-- START Material provided --
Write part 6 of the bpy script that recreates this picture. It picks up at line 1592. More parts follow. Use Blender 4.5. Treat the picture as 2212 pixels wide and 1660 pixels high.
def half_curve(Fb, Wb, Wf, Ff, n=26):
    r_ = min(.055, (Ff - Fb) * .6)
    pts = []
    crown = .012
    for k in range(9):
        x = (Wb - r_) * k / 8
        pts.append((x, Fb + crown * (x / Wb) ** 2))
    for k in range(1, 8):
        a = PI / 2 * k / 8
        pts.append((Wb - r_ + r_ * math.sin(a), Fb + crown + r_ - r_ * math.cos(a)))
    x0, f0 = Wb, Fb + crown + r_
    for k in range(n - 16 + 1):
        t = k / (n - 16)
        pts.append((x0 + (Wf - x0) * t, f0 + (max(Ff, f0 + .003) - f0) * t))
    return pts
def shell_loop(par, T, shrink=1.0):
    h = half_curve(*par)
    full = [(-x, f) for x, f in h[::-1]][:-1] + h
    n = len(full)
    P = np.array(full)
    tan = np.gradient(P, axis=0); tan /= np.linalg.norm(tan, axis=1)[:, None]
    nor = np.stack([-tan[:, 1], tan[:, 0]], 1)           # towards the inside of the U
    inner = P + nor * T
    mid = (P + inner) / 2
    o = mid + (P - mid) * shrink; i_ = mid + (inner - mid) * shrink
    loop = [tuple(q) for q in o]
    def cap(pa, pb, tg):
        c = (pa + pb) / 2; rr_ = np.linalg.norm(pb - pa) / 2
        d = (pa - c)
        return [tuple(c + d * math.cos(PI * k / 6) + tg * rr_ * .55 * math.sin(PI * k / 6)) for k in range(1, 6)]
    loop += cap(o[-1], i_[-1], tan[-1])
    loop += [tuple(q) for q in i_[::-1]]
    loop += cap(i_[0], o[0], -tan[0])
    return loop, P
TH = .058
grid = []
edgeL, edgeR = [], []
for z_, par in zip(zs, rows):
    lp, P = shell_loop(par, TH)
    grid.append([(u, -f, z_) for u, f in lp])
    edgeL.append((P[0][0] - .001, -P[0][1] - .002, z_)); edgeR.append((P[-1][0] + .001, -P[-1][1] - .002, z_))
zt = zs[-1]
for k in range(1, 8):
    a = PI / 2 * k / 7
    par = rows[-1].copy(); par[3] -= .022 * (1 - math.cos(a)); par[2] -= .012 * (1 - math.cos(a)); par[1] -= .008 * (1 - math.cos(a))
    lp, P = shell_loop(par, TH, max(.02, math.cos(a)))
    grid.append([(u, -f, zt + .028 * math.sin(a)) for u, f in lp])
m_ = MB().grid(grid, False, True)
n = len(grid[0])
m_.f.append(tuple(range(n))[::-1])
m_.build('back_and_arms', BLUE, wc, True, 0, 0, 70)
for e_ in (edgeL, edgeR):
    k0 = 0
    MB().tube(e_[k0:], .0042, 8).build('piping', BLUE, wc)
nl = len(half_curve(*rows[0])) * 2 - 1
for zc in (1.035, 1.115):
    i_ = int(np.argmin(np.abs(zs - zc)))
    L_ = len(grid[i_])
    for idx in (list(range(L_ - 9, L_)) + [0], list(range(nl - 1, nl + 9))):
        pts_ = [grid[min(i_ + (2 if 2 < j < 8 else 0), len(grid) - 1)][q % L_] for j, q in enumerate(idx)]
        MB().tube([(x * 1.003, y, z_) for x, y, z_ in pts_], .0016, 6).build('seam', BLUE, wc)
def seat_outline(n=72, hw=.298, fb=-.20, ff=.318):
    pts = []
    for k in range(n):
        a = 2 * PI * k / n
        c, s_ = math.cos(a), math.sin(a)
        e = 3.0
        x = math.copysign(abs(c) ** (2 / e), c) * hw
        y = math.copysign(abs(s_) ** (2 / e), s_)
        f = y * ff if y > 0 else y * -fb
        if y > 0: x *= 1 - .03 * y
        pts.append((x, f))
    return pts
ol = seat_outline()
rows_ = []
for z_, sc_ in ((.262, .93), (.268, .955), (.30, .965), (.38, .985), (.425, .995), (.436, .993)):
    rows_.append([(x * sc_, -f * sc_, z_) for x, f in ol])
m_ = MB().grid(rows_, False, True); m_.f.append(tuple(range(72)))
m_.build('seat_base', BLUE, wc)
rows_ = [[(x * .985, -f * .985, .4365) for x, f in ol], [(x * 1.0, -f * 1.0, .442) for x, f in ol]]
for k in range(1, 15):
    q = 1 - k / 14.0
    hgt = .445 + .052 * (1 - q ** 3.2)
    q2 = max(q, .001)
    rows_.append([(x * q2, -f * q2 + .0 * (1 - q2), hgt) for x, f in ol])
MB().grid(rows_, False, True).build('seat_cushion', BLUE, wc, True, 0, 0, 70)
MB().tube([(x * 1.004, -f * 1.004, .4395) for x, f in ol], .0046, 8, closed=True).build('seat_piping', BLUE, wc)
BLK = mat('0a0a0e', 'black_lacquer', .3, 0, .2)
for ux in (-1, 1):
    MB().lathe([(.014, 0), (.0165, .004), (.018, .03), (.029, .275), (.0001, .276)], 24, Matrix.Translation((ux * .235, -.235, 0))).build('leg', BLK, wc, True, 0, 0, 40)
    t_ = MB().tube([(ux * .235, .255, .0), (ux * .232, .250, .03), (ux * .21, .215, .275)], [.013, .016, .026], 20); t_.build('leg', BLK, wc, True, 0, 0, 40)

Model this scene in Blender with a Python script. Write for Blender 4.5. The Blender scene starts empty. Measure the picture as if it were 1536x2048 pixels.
-- END Material provided --
• [Objective] Working from the material above, retype it in its entirety without change.

• [Solved problem]
Write part 6 of the bpy script that recreates this picture. It picks up at line 1592. More parts follow. Use Blender 4.5. Treat the picture as 2212 pixels wide and 1660 pixels high.
def half_curve(Fb, Wb, Wf, Ff, n=26):
    r_ = min(.055, (Ff - Fb) * .6)
    pts = []
    crown = .012
    for k in range(9):
        x = (Wb - r_) * k / 8
        pts.append((x, Fb + crown * (x / Wb) ** 2))
    for k in range(1, 8):
        a = PI / 2 * k / 8
        pts.append((Wb - r_ + r_ * math.sin(a), Fb + crown + r_ - r_ * math.cos(a)))
    x0, f0 = Wb, Fb + crown + r_
    for k in range(n - 16 + 1):
        t = k / (n - 16)
        pts.append((x0 + (Wf - x0) * t, f0 + (max(Ff, f0 + .003) - f0) * t))
    return pts
def shell_loop(par, T, shrink=1.0):
    h = half_curve(*par)
    full = [(-x, f) for x, f in h[::-1]][:-1] + h
    n = len(full)
    P = np.array(full)
    tan = np.gradient(P, axis=0); tan /= np.linalg.norm(tan, axis=1)[:, None]
    nor = np.stack([-tan[:, 1], tan[:, 0]], 1)           # towards the inside of the U
    inner = P + nor * T
    mid = (P + inner) / 2
    o = mid + (P - mid) * shrink; i_ = mid + (inner - mid) * shrink
    loop = [tuple(q) for q in o]
    def cap(pa, pb, tg):
        c = (pa + pb) / 2; rr_ = np.linalg.norm(pb - pa) / 2
        d = (pa - c)
        return [tuple(c + d * math.cos(PI * k / 6) + tg * rr_ * .55 * math.sin(PI * k / 6)) for k in range(1, 6)]
    loop += cap(o[-1], i_[-1], tan[-1])
    loop += [tuple(q) for q in i_[::-1]]
    loop += cap(i_[0], o[0], -tan[0])
    return loop, P
TH = .058
grid = []
edgeL, edgeR = [], []
for z_, par in zip(zs, rows):
    lp, P = shell_loop(par, TH)
    grid.append([(u, -f, z_) for u, f in lp])
    edgeL.append((P[0][0] - .001, -P[0][1] - .002, z_)); edgeR.append((P[-1][0] + .001, -P[-1][1] - .002, z_))
zt = zs[-1]
for k in range(1, 8):
    a = PI / 2 * k / 7
    par = rows[-1].copy(); par[3] -= .022 * (1 - math.cos(a)); par[2] -= .012 * (1 - math.cos(a)); par[1] -= .008 * (1 - math.cos(a))
    lp, P = shell_loop(par, TH, max(.02, math.cos(a)))
    grid.append([(u, -f, zt + .028 * math.sin(a)) for u, f in lp])
m_ = MB().grid(grid, False, True)
n = len(grid[0])
m_.f.append(tuple(range(n))[::-1])
m_.build('back_and_arms', BLUE, wc, True, 0, 0, 70)
for e_ in (edgeL, edgeR):
    k0 = 0
    MB().tube(e_[k0:], .0042, 8).build('piping', BLUE, wc)
nl = len(half_curve(*rows[0])) * 2 - 1
for zc in (1.035, 1.115):
    i_ = int(np.argmin(np.abs(zs - zc)))
    L_ = len(grid[i_])
    for idx in (list(range(L_ - 9, L_)) + [0], list(range(nl - 1, nl + 9))):
        pts_ = [grid[min(i_ + (2 if 2 < j < 8 else 0), len(grid) - 1)][q % L_] for j, q in enumerate(idx)]
        MB().tube([(x * 1.003, y, z_) for x, y, z_ in pts_], .0016, 6).build('seam', BLUE, wc)
def seat_outline(n=72, hw=.298, fb=-.20, ff=.318):
    pts = []
    for k in range(n):
        a = 2 * PI * k / n
        c, s_ = math.cos(a), math.sin(a)
        e = 3.0
        x = math.copysign(abs(c) ** (2 / e), c) * hw
        y = math.copysign(abs(s_) ** (2 / e), s_)
        f = y * ff if y > 0 else y * -fb
        if y > 0: x *= 1 - .03 * y
        pts.append((x, f))
    return pts
ol = seat_outline()
rows_ = []
for z_, sc_ in ((.262, .93), (.268, .955), (.30, .965), (.38, .985), (.425, .995), (.436, .993)):
    rows_.append([(x * sc_, -f * sc_, z_) for x, f in ol])
m_ = MB().grid(rows_, False, True); m_.f.append(tuple(range(72)))
m_.build('seat_base', BLUE, wc)
rows_ = [[(x * .985, -f * .985, .4365) for x, f in ol], [(x * 1.0, -f * 1.0, .442) for x, f in ol]]
for k in range(1, 15):
    q = 1 - k / 14.0
    hgt = .445 + .052 * (1 - q ** 3.2)
    q2 = max(q, .001)
    rows_.append([(x * q2, -f * q2 + .0 * (1 - q2), hgt) for x, f in ol])
MB().grid(rows_, False, True).build('seat_cushion', BLUE, wc, True, 0, 0, 70)
MB().tube([(x * 1.004, -f * 1.004, .4395) for x, f in ol], .0046, 8, closed=True).build('seat_piping', BLUE, wc)
BLK = mat('0a0a0e', 'black_lacquer', .3, 0, .2)
for ux in (-1, 1):
    MB().lathe([(.014, 0), (.0165, .004), (.018, .03), (.029, .275), (.0001, .276)], 24, Matrix.Translation((ux * .235, -.235, 0))).build('leg', BLK, wc, True, 0, 0, 40)
    t_ = MB().tube([(ux * .235, .255, .0), (ux * .232, .250, .03), (ux * .21, .215, .275)], [.013, .016, .026], 20); t_.build('leg', BLK, wc, True, 0, 0, 40)

Model this scene in Blender with a Python script. Write for Blender 4.5. The Blender scene starts empty. Measure the picture as if it were 1536x2048 pixels.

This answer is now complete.